■ What is needed:
Look through the material below and copy exactly the lines from the line with "b = MB().box(-407, 768, 43, 44, 394, 425);" to the line with "b = MB().box(242.5, 257.5, 15, 19, 408.4, 421.2);", those two lines included.

** Start Material provided **

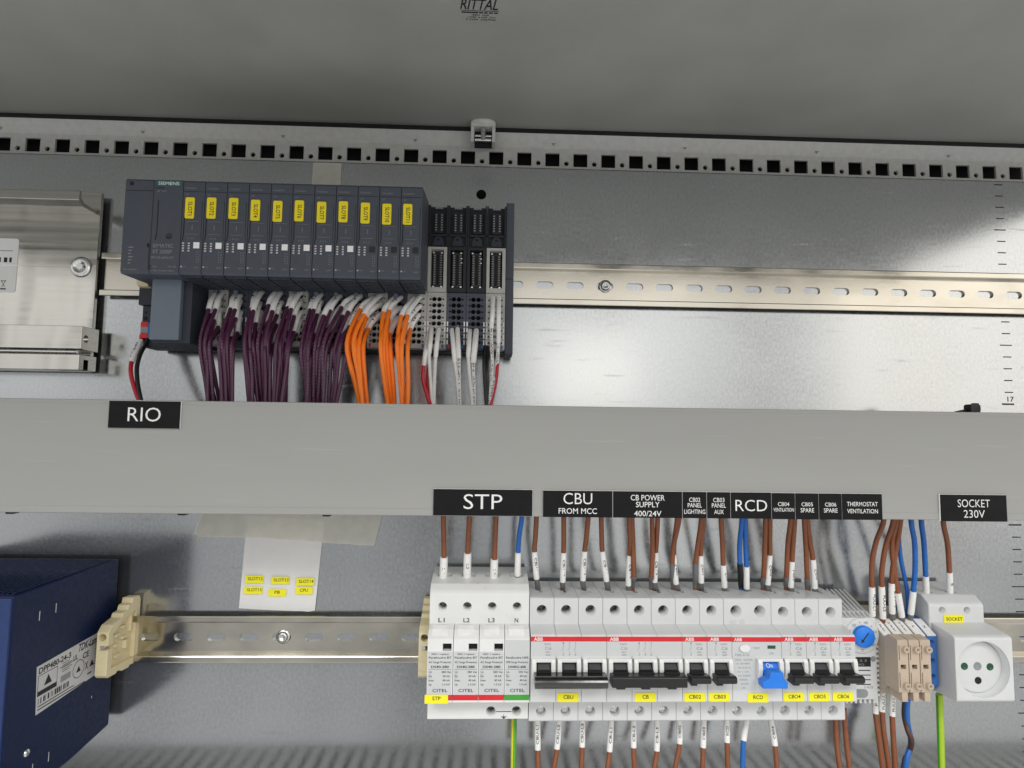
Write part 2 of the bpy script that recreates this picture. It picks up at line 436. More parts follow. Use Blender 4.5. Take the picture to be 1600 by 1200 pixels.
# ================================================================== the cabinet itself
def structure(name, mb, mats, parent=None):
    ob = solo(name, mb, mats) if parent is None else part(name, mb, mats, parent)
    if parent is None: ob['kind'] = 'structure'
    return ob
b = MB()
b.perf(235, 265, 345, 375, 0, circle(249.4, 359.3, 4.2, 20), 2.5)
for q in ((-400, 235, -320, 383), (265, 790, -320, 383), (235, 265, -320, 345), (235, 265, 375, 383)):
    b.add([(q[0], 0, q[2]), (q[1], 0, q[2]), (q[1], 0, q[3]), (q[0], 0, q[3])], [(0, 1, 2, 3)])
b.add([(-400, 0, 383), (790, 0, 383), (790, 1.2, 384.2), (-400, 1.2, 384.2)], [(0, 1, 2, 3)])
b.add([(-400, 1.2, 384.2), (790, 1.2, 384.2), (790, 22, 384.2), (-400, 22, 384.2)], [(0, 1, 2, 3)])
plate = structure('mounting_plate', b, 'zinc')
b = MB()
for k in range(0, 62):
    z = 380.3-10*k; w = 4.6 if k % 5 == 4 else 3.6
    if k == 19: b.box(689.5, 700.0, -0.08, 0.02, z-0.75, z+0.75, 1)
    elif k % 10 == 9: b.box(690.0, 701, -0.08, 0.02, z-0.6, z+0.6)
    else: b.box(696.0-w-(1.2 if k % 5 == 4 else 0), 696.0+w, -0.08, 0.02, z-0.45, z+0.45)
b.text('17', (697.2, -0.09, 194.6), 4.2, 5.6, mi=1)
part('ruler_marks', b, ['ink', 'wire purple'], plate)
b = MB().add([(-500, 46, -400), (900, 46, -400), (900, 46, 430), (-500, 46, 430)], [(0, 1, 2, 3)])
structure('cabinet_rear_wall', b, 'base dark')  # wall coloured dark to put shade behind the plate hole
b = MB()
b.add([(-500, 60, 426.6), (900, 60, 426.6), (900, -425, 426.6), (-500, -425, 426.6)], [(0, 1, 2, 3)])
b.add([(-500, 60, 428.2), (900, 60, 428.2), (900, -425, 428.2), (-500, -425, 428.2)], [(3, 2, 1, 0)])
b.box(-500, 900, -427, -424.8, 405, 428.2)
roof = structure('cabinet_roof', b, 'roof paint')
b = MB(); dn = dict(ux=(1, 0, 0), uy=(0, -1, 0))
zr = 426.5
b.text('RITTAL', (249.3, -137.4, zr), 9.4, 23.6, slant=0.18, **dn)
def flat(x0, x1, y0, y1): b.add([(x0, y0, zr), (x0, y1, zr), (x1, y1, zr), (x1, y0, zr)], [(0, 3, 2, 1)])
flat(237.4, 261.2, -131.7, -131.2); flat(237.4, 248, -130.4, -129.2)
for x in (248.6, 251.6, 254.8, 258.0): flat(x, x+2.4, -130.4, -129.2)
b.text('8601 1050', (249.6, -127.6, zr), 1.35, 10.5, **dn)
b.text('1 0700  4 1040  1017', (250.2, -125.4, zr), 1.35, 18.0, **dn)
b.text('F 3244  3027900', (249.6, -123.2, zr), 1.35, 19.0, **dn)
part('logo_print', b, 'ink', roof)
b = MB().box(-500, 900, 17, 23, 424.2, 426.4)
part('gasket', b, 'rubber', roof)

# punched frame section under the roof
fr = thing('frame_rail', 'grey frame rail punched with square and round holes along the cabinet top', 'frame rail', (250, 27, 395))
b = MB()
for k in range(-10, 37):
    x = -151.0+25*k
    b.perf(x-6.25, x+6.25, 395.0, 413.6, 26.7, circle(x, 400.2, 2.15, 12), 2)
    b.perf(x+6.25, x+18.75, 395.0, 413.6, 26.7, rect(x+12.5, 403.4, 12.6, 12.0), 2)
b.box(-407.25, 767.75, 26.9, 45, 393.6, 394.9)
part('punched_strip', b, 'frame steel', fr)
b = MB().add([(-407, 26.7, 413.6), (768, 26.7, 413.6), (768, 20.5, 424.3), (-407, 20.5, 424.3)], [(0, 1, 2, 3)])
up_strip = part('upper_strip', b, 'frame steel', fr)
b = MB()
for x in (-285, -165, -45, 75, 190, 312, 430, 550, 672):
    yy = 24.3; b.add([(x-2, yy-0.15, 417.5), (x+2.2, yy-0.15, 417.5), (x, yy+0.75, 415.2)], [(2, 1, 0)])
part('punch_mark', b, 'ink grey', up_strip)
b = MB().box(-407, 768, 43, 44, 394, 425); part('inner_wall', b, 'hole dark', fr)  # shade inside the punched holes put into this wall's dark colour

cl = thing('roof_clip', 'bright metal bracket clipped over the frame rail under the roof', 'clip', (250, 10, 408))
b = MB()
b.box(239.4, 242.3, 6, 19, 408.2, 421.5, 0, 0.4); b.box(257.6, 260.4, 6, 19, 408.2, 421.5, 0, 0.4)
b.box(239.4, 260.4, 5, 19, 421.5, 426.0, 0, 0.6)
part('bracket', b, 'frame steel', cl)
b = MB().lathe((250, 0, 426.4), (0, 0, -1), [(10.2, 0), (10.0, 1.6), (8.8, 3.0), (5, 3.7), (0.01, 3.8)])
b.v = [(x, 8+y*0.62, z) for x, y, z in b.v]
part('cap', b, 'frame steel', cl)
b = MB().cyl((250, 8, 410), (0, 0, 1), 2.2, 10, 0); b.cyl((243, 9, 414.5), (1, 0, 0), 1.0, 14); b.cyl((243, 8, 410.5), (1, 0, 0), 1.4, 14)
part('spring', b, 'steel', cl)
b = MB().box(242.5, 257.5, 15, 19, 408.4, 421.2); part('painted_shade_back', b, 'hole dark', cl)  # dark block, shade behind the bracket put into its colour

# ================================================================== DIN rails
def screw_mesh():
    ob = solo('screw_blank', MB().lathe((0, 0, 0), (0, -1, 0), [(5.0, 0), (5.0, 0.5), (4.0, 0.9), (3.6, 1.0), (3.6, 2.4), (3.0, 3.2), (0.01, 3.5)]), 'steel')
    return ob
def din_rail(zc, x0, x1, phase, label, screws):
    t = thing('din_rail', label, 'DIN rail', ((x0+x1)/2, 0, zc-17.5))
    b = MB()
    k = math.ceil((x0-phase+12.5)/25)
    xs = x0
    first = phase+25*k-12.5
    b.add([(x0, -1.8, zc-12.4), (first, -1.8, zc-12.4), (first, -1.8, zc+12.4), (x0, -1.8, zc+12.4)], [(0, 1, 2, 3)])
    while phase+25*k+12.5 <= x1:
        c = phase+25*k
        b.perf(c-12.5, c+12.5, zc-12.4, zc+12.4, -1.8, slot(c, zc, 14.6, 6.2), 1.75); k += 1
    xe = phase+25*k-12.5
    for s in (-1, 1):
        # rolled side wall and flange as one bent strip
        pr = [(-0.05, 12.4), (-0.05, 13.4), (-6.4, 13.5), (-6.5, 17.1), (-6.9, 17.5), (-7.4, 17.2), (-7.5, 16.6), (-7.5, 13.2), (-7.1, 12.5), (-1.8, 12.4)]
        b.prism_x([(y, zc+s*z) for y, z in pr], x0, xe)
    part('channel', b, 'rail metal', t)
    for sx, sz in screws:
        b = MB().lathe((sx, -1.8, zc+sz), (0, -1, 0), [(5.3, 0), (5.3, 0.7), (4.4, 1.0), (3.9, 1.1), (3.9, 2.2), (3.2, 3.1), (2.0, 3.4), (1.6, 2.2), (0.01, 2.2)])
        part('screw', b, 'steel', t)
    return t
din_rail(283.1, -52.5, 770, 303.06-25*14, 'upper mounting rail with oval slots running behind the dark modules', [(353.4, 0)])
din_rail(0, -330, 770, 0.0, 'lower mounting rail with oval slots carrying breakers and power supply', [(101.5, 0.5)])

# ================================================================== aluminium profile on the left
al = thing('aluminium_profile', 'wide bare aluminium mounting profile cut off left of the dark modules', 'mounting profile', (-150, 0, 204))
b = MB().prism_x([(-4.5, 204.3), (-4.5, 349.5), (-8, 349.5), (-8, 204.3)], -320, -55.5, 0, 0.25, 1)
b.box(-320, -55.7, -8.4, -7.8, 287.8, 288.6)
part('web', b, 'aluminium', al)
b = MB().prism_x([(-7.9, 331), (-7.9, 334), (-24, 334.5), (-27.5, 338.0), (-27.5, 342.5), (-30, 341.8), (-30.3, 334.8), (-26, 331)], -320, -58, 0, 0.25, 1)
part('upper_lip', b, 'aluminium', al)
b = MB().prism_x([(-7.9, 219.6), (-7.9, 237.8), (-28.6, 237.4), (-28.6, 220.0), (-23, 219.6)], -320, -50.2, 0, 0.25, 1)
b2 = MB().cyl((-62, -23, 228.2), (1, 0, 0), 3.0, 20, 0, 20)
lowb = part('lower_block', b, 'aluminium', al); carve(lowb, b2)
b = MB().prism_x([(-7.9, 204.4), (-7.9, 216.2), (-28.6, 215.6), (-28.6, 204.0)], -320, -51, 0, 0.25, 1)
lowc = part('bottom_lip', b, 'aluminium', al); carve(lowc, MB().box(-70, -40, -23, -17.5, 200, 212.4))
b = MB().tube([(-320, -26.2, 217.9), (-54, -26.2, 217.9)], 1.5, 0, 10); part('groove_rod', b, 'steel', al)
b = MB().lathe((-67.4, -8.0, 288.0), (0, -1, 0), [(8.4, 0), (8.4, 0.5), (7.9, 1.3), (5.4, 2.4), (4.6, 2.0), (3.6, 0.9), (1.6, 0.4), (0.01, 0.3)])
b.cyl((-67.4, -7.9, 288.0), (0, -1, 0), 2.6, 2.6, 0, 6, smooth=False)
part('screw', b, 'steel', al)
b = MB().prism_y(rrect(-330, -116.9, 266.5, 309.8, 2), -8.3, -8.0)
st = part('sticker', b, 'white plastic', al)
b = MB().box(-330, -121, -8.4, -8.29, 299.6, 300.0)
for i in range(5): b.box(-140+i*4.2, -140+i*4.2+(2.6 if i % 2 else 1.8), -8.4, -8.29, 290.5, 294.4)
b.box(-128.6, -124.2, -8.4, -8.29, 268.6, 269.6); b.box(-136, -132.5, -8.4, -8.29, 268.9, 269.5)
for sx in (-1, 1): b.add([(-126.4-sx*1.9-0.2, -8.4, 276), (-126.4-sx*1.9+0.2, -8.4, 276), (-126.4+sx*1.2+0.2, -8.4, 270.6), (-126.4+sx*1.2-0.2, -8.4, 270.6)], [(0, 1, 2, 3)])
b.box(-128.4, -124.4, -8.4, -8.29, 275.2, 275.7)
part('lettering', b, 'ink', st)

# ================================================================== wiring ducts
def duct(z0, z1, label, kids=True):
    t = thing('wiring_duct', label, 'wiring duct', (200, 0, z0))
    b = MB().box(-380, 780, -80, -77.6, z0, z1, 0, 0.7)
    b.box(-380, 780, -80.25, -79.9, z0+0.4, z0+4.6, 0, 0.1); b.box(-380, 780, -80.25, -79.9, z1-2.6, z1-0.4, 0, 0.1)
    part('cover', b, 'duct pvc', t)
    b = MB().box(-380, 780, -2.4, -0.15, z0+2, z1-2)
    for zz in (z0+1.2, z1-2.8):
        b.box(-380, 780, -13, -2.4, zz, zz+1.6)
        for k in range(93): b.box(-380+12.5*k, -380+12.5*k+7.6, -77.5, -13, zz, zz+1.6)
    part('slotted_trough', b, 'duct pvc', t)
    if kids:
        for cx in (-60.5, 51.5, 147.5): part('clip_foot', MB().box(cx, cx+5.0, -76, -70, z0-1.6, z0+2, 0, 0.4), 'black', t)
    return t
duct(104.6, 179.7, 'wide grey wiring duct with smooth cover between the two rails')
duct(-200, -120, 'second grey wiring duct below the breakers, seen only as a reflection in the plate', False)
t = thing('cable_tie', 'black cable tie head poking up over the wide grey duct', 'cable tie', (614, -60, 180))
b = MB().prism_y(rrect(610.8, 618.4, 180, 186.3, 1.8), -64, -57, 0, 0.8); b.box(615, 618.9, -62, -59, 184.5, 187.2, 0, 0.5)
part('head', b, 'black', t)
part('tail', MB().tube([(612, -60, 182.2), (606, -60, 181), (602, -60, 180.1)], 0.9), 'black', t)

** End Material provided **

■ Solved problem:
b = MB().box(-407, 768, 43, 44, 394, 425); part('inner_wall', b, 'hole dark', fr)  # shade inside the punched holes put into this wall's dark colour

cl = thing('roof_clip', 'bright metal bracket clipped over the frame rail under the roof', 'clip', (250, 10, 408))
b = MB()
b.box(239.4, 242.3, 6, 19, 408.2, 421.5, 0, 0.4); b.box(257.6, 260.4, 6, 19, 408.2, 421.5, 0, 0.4)
b.box(239.4, 260.4, 5, 19, 421.5, 426.0, 0, 0.6)
part('bracket', b, 'frame steel', cl)
b = MB().lathe((250, 0, 426.4), (0, 0, -1), [(10.2, 0), (10.0, 1.6), (8.8, 3.0), (5, 3.7), (0.01, 3.8)])
b.v = [(x, 8+y*0.62, z) for x, y, z in b.v]
part('cap', b, 'frame steel', cl)
b = MB().cyl((250, 8, 410), (0, 0, 1), 2.2, 10, 0); b.cyl((243, 9, 414.5), (1, 0, 0), 1.0, 14); b.cyl((243, 8, 410.5), (1, 0, 0), 1.4, 14)
part('spring', b, 'steel', cl)
b = MB().box(242.5, 257.5, 15, 19, 408.4, 421.2); part('painted_shade_back', b, 'hole dark', cl)  # dark block, shade behind the bracket put into its colour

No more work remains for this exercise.